Certains règlements prévoient des redevances lors d’”usage massif” sans que cette notion ne soit précisée.

Libérer c’est bien, pouvoir réutiliser c’est mieux!

8 services ont totalement abandonné les licences quels que soient les usages (commerciaux ou non commerciaux). Cependant, cela ne suffit pas, en poussant l’analyse et en voulant télécharger des images, j’ai pu remarquer que :

  • dans deux cas, il n’y a pas de possibilité de téléchargement des images, la réutilisation devient impossible de fait.
  • dans quatre cas, les visualiseurs de documents apposent des filigranes qui empêchent, là aussi, la réutilisation. Les filigranes possèdent une certaine forme d’absurdité, car ils sont souvent totalement en contradiction avec les conditions d’utilisation (règlement autorisant la réutilisation libre et gratuite et filigrane mentionnant : “Archives droits de reproduction réservés”).

Le filigrane est, malheureusement, une pratique répandue dans les services. La volonté est souvent de mentionner la source du document et de protéger les institutions. Mais cette pratique est un frein à la réutilisation. Qui peut avoir envie de faire quoi que ce soit avec l’image ci-dessous?

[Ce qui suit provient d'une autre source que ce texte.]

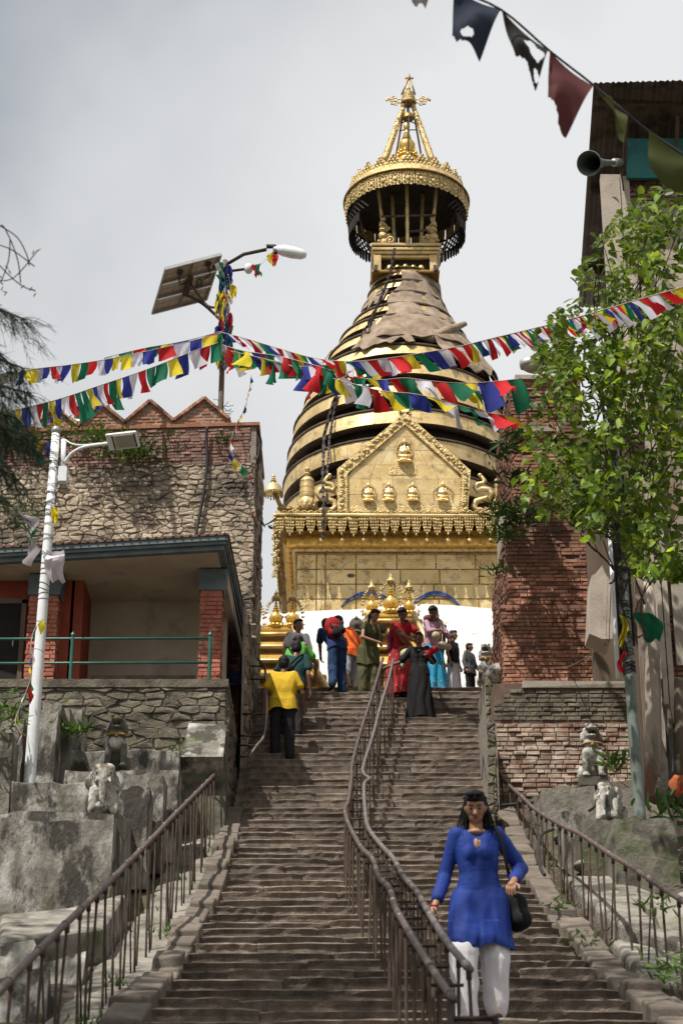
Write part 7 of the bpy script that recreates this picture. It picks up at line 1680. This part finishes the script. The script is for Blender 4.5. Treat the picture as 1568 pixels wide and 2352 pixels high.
# 14 woman in blue coming down on the right
Yb = 13.85; p = Vector((at(1108, 2345, Yb).x, Yb, stepZ(Yb)))
hz = at(1083, 1826, Yb - .1).z - p.z; Hb = hz * 1.02; sb = Hb / 1.70
hand = at(988, 2098, Yb - .12); hl_ = (hand - p) / sb
hr_ = (at(1168, 2035, Yb - .25) - p) / sb
el_r = (at(1022, 2010, Yb + .05) - p) / sb; el_l = (at(1196, 1995, Yb + .10) - p) / sb
wb, upb, hdb = person(p, Hb, 0, 'person in a bright blue kurta and white trousers coming down the stairs, nearest of all', 'skin', lean=2, side=-1, hp=22, hy=-6, female=True, hair='long', vox=.009, kfold=.95,
    arms={'er': tuple(el_r), 'wr': tuple(hl_ + Vector((.03, .02, .05))), 'el': tuple(el_l), 'wl': tuple(hr_ + Vector((.03, .03, .03)))}, legs={'kr': (-.13, -.16, .52), 'ar': (-.12, -.10, .05), 'kl': (.10, -.03, .50), 'al': (.10, .02, .13)},
    wear=(('top', 'c_kurta', {'sleeve': 1.72, 'hem': .58, 'w': .94, 'flare': .13, 'name': 'kurta'}), ('trousers', 'c_white', {'bag': 1.35, 'len': .93, 'name': 'salwar'}), ('shoes', 'c_black')))
g = G(); rows = []
M['c_yoke'] = mat('embroidered_blue_yoke', [(.012, .07, .38), (.03, .13, .48)], 40, .7, .7, 70, bdist=.01)
for k in range(4):
    g = G(); q = upb((0, -.142, 1.33 - k * .028)); g.ball(q, (.006, .006, .006), 8, 6); g.build('button', M['c_brown'], wb, smooth=True)
# neckline skin patch, bag and strap, sunglasses, bracelet, nails
g = G(); g.ball(upb((0, -.030, 1.405)), (.072, .050, .030), 14, 8); g.build('neckline', M['skin'], wb, smooth=True)
g = G(); g.tube(smooth_path([upb((.10, .03, 1.455)), upb((.135, -.06, 1.43)), upb((.17, -.115, 1.32)), upb((.20, -.10, 1.15)), upb((.235, -.03, 1.0)), upb((.25, .02, .93))]), .013, 8); st_ = g.build('bag_strap', M['c_black'], wb, smooth=True)
g = G(); rng = random.Random(41)
for k in range(46):
    sx = rng.choice((-1, 1)); a = hdb((sx * rng.uniform(.05, .085), rng.uniform(.0, .05), rng.uniform(.0, .06))); dx = sx * rng.uniform(.0, .07)
    P = [a, a + Vector((dx * .5, rng.uniform(-.02, .03), -.09)), a + Vector((dx, rng.uniform(-.04, .04), -.19)), a + Vector((dx * 1.3 + rng.uniform(-.02, .02), rng.uniform(-.05, .04), -rng.uniform(.24, .32)))]
    g.tube(smooth_path(P, 3), [.0045 - .0003 * i for i in range(10)], 4)
g.build('hair_strands', M['hair'], wb, smooth=True)
blob('shoulder_bag', [((.27, .05, .90), .085, (.27, .05, .78), .085), ((.24, .10, .88), .07, (.30, .0, .78), .08)], M['c_black'], wb, vox=.014)
for sx in (-1, 1):
    g = G(); g.ball(hdb((sx * .036, -.078, .118)), (.036, .018, .024), 14, 8, Matrix.Rotation(R(-50), 4, 'X')); g.build('sunglasses_lens', M['glossblack'] if 'glossblack' in M else M['c_black'], wb, smooth=True)
    g = G(); g.tube([hdb((sx * .07, -.06, .095)), hdb((sx * .088, .0, .07))], .005, 5); g.build('sunglasses_arm', M['c_black'], wb, smooth=True)
g = G(); wv_ = Vector(tuple(hl_)) + Vector((.03, .02, .06)); g.tube([wv_ + Vector((.03 * math.cos(q), .03 * math.sin(q), .006 * math.cos(q * 2))) for q in [k * .63 for k in range(11)]], .006, 6); g.build('bracelet', M['c_red'], wb, smooth=True)
# ================================================================ PLANTS
def leaf_mesh(var, mt, w_=.5, heart=True):
    rng = random.Random(var); g = G(); d_ = rng.uniform(.08, .2)
    pts = [(0, 0), (.28, -.10), (.5, .12), (.44, .45), (.22, .78), (0, 1.05)] if heart else [(0, 0), (.12, .1), (.2, .35), (.17, .65), (.08, .88), (0, 1.0)]
    L1 = [Vector((x * w_ * 1.5, y, d_ * x * 1.6 - .25 * y * y * d_ * 3)) for x, y in pts]; L2 = [Vector((-x * w_ * 1.5, y, d_ * x * 1.6 - .25 * y * y * d_ * 3)) for x, y in pts]
    mid = [Vector((0, y, -.25 * y * y * d_ * 3)) for x, y in pts]
    g.grid([L1, mid]); g.grid([mid, L2]); m = g.mesh('leaf', mt, True); return m
def scatter_leaves(th, pts, size, mt, seed, nobj=300, name='leaf', face=(0, -.6, -.3), heart=True, w_=.5):
    rng = random.Random(seed); LM = [leaf_mesh(i, mt, w_, heart) for i in range(5)]; rest = G(); 
    for i, p in enumerate(pts):
        nrm = Vector((rng.gauss(face[0], .6), rng.gauss(face[1], .5), rng.gauss(.5, .5))).normalized(); dirn = Vector((rng.gauss(-.1, .6), rng.gauss(-.2, .5), rng.gauss(-.7, .5))); dirn = (dirn - nrm * dirn.dot(nrm)).normalized()
        Mx = Matrix((nrm.cross(dirn) * -1, dirn, nrm)).transposed().to_4x4(); s = size * rng.uniform(.6, 1.3); Mx = Matrix.Translation(p) @ Mx @ Matrix.Scale(s, 4)
        me = LM[i % 5]
        if i < nobj:
            o = link(name, me, th); o.matrix_local = Mx
        else: rest.add([Mx @ v.co for v in me.vertices], [tuple(f.vertices) for f in me.polygons])
    if rest.v:
        me = rest.mesh('leaves', mt, True); o = link('leaves', me, th); tag(o, kind='stuff')
poly = [(1300, 640), (1345, 585), (1375, 545), (1405, 505), (1440, 462), (1480, 440), (1530, 415), (1600, 400), (1600, 1300), (1500, 1335), (1455, 1300), (1420, 1235), (1385, 1240), (1340, 1215), (1290, 1200), (1235, 1190), (1205, 1160), (1190, 1105), (1205, 1050), (1190, 1000), (1225, 940), (1200, 890), (1235, 850), (1220, 790), (1258, 740), (1262, 700)]
def inside(x, y):
    c = False; j = len(poly) - 1
    for i in range(len(poly)):
        if (poly[i][1] > y) != (poly[j][1] > y) and x < (poly[j][0] - poly[i][0]) * (y - poly[i][1]) / (poly[j][1] - poly[i][1]) + poly[i][0]: c = not c
        j = i
    return c
vine = thing('climbing_vine', 'large sunlit green vine hanging over the utility pole at the right', 'vine')
rng = random.Random(77); pts_ = []; clumps = []
while len(clumps) < 390:
    x, y = rng.uniform(1185, 1600), rng.uniform(400, 1340)
    if inside(x, y) and rng.random() < .45 + .55 * (x - 1185) / 300: clumps.append((x, y, rng.uniform(18.6, 22.4)))
for (x, y, Y) in clumps:
    for k in range(rng.randint(6, 20)):
        a, b = x + rng.gauss(0, 15), y + rng.gauss(0, 17)
        if inside(a, b) or rng.random() < .12: pts_.append(at(a, b, Y + rng.gauss(0, .22)))
pts_.sort(key=lambda p: p.y)
scatter_leaves(vine, pts_, .108, M['leaf'], 5)
g = G()
for k in range(90):
    c = rng.choice(clumps); P = [at(c[0], c[1], c[2])]; q = P[0]
    tgt = r0.lerp(r2, min(1, max(.3, (q.z - r0.z) / (r2.z - r0.z))))
    for i in range(5): q = q.lerp(tgt, .28) + Vector((rng.uniform(-.12, .12), rng.uniform(-.1, .1), rng.uniform(-.16, .10))); P.append(q)
    g.tube(smooth_path(P, 3), [.004 + .010 * i / 15 for i in range(16)], 4)
g.build('stems', M['bark'], vine, smooth=True)
# second sparse trailing sprigs below
def tuft(loc, n, size, mt, label, spread=.25, name='weed', heart=False, up_=.6, w_=.35, wall=False, cat='plant'):
    th = thing(name, label, cat, loc); rng = random.Random(int(abs(loc.x * 1000) + loc.z * 100)); LM = [leaf_mesh(i + 20, mt, w_, heart) for i in range(3)]
    g = G()
    for k in range(n):
        a = rng.uniform(0, 2 * math.pi); el = rng.uniform(.1, 1.3); d_ = Vector((math.cos(a) * math.cos(el), -abs(math.sin(a) * math.cos(el)) if wall else math.sin(a) * math.cos(el), math.sin(el) * up_)).normalized()
        base = Vector((rng.gauss(0, spread * .45), rng.gauss(0, spread * .25), rng.gauss(0, spread * .25))); nrm = d_.cross(Vector((rng.random() - .5, rng.random() - .5, .2))).normalized(); 
        Mx = Matrix.Translation(base) @ Matrix((nrm.cross(d_) * -1, d_, nrm)).transposed().to_4x4() @ Matrix.Scale(size * rng.uniform(.6, 1.4), 4); me = LM[k % 3]
        g.add([Mx @ v.co for v in me.vertices], [tuple(f.vertices) for f in me.polygons])
    me = g.mesh('foliage', mt, True); o = link('foliage', me, th); return th
for px, py, off, n, sz, sp_, lb in ((222, 1010, .2, 160, .14, .5, 'leafy bush rooted in the brick band left of the lamp head'), (290, 1035, .25, 220, .15, .55, 'large overgrown bush hanging beside the flat lamp head'), (340, 1040, .2, 90, .12, .35, 'small bush right of the flat lamp head'), (60, 1005, .15, 160, .12, .6, 'dark creeper on the brick band at the far left'), (140, 990, .1, 120, .10, .5, 'creeper under the first zigzag gable'), (400, 1000, .08, 30, .10, .15, 'small dry weed on the brick band below the third gable'), (510, 1012, .08, 60, .10, .22, 'small fern near the right end of the brick band'), (60, 1180, .3, 130, .11, .6, 'dusty creeper on the rubble wall behind the white pole')):
    tuft(HW(px, py, off), n, sz, M['weed'] if n > 100 else M['leafdark'], lb, sp_, wall=True, heart=False)
for px, py, Y, n, sz, sp_, lb, mt in ((170, 1680, 24.3, 60, .16, .22, 'bright fern between the upright fins', 'weed'), (15, 1640, 23.0, 130, .14, .5, 'green shrub at the left edge above the fins', 'weed'), (400, 1722, 24.9, 20, .10, .12, 'small weed on the ledge right of the lion', 'weed'), (235, 2045, 20.3, 26, .07, .14, 'moss and weed tuft at the foot of the large block', 'weed'), (1410, 1752, 22.8, 46, .16, .2, 'broad leaved weed beside the right lion', 'weed'), (1175, 1180, 27.6, 260, .16, .42, 'dense fern clump on the tower edge above the grey strip', 'leafdark'), (1160, 1230, 27.8, 120, .14, .35, 'trailing green creeper below the fern clump', 'weed'), (1165, 1035, 27.6, 50, .24, .35, 'feathery fern beside the lower rings', 'leafdark'), (1180, 1100, 27.9, 60, .2, .3, 'fern sprouting at the tower edge', 'leafdark'), (1145, 1310, 27.8, 40, .14, .2, 'wispy plant on the grey strip of the tower', 'leafdark'), (1140, 1600, 27.5, 24, .14, .16, 'grass tuft on the mossy stone pillar', 'weed'), (1270, 2085, 16.5, 24, .08, .15, 'weed beside the right kerb', 'weed'), (1340, 2160, 15.5, 40, .08, .2, 'low green weeds below the right handrail', 'weed'), (1500, 2080, 14.8, 36, .10, .2, 'weeds between the boulders at the right', 'weed'), (1530, 2230, 13.8, 50, .10, .2, 'weed clump at the lower right edge', 'weed'), (1560, 1870, 17.5, 40, .22, .3, 'large drooping leaves at the right edge by the weathered block', 'leafdark'), (1555, 1320, 20, 60, .12, .2, 'leafy sprig against the plaster building', 'leaf'), (612, 1208, 30.6, 7, .22, .1, 'dark leafy twig sticking out of the house corner against the sky', 'leafdark')):
    tuft(at(px, py, Y), n, sz, M[mt], lb, sp_, heart=(mt == 'leaf'), cat='plant')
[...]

La démarche des archives départementales des Hauts-de-Seine mérite d’être signalée car elle a tout bon : les images numérisées sont directement placées sur le site d’open data du département et sont donc réellement ouvertes, téléchargeables et réutilisables facilement.

Pour conclure ce panorama, les archives ont encore du chemin à parcourir pour être totalement OpenGLAM. Il reste de nombreux freins, d’ordre psychologiques ou techniques et la meilleure façon de démontrer l’intérêt de l’ouverture des contenus est d’utiliser et valoriser les services qui ont fait ces choix. Mon propos s’est arrêté sur les archives départementales (car elles ne sont que 101 et parce qu’elles sont les tenantes du Contrôle Scientifique et Technique et ont donc un rôle prescriptif pour l’ensemble du réseau) mais d’autres services ont ouverts la voie : les archives municipales de Marseille (même s’il faudrait mettre à jour le site internet des archives!) ou de Toulouse (depuis bien longtemps) (edit : et les Archives Nationales bien évidemment!).